The bill also contains amendments to the gift provisions of the income tax law to give effect to announcements the Government has made over the past several months that gifts of $2 or more to certain organisations are to be tax deductible. These organisations include those engaged in health and education, and those that recognise the contribution our war veterans have made to Australia.

The bill amends the income tax law to recognise a new demutualisation method for non-insurance mutual entities. Members of non-insurance mutual entities that demutualise using the new method will qualify for the concessions currently available to members of such entities that demutualise using one of the existing demutualisation methods.

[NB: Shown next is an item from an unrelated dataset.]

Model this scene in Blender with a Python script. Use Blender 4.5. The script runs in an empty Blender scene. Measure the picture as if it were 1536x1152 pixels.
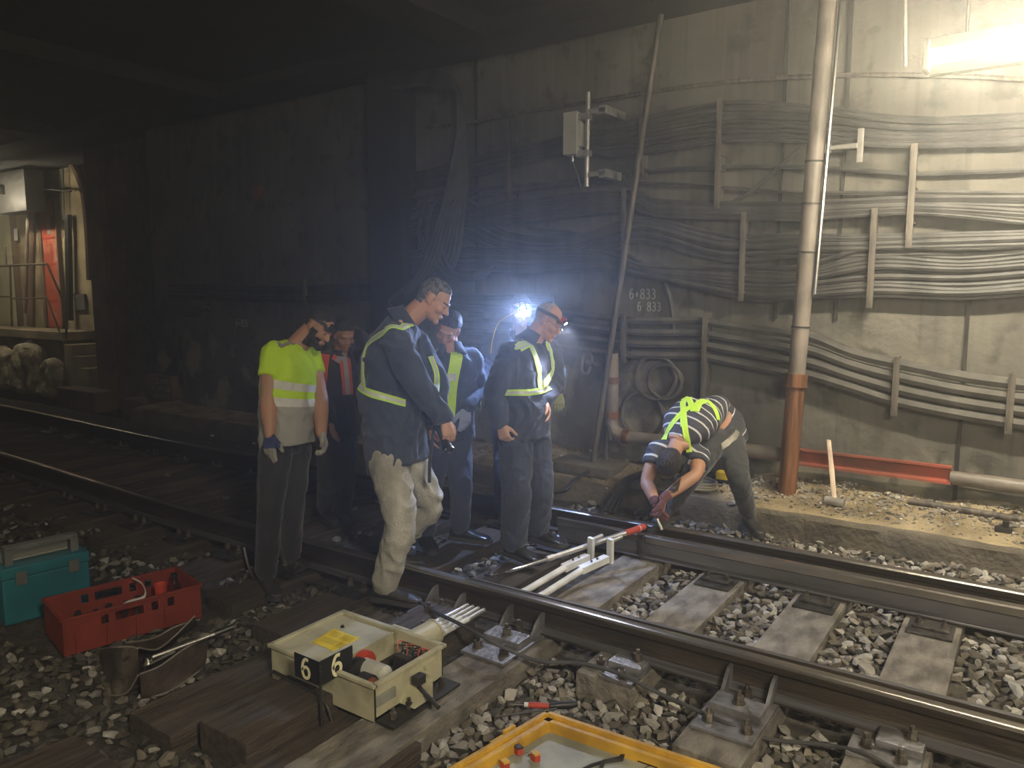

The bill will amend the Income Tax Assessment Act 1997 to insert a capital gain tax roll-over for a policyholder/member of a mutual insurance company who becomes absolutely entitled to certain shares held on trust as part of a demutualisation. The amendments will apply from 10 December 1999.

Lastly, this bill makes a number of technical corrections to the Income Tax Assessment Act 1936, the Income Tax Assessment Act 1997 and other tax related legislation.

Full details of the measures in this bill are contained in the explanatory memorandum.

I commend this bill.

Debate (on motion by Senator Crossin) adjourned.

Ordered that the bills be listed on the Notice Paper as separate orders of the day.